The networks, Koppel pointed out, were willing accomplices in their own demise. Once network execs began to run news divisions solely as profit centers rather than as public trusts and began systematically cutting back on extravagances like foreign bureaus and seasoned reporters in order to boost the bottom line, it was a race to the bottom.

“Broadcast news has been outflanked and will soon be overtaken by scores of other media options,” Koppel concluded. “The need for clear, objective reporting in a world of rising religious fundamentalism, economic interdependence and global ecological problems is probably greater than it has ever been. But we are no longer a national audience receiving news from a handful of trusted gatekeepers; we’re now a million or more clusters of consumers, harvesting information from like-minded providers.”

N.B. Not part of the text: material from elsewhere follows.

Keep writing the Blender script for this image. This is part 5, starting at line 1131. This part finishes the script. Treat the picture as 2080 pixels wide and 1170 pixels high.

The implications of all this go way beyond the occasional rise of a Beck, who is simply the blowhard du jour. As Koppel correctly pointed out, the appetite for news won’t diminish, nor will the need — just the quality. The networks and cable channels are in this for the money, and they believe there’s more dollars in pumping out Britney, Beck and Bush-bashing than in a 12-minute, deeply reported backgrounder on the complicated housing battles in Jerusalem, which, you know, could only erupt into Armageddon.

They may be right. But if good journalism doesn’t step in to fill that void, bad, agenda-driven reporting will. Lately I’ve been entranced by Press TV, a full-scale broadcast and Web news site that offers Associated Press-style breaking news, focused mostly on the Middle East. The articles are fairly standard, even reliable, except when it comes to Israel. “Barak says U.S. offered Israel more bribes,” reads one headline. “Israel, no peace partner: Damascus” reads another. It turns out the government of Iran created Press TV, and it is impressive in the way it hides an overt, anti-Israel agenda under the cover of responsible journalism. According to The Israel Project, 67 percent of Americans and 90 percent of Arabs get their Mideast information from broadcast TV. For $25 million a year, Iran has created a free satellite and Web news channel available worldwide, more professional than all the Jewish TV channels ever created, more understandable than the Israeli ones (the English is better) and certainly more effective than all the pro-Israel Web sites out there.

And they say Jews control the media.

What can we do? Support great broadcast journalism — duh. To my mind, the simple but by no means inexpensive solution is to create a broadcast and Web video version of “All Things Considered” and “Morning Edition.” These National Public Radio (NPR) programs have 27 million weekly listeners, 36 foreign bureaus and are more or less in the center of the political spectrum. Their correspondents are already established brands, and they seem to have a sustainable not-for-profit model. NPR is not perfect — witness the Juan Williams firing debacle — but as television, Web, print and radio converge, NPR is well positioned to produce America’s best, non-crazy, mass-market TV news.

It won’t shut Beck up, but it will balance him out.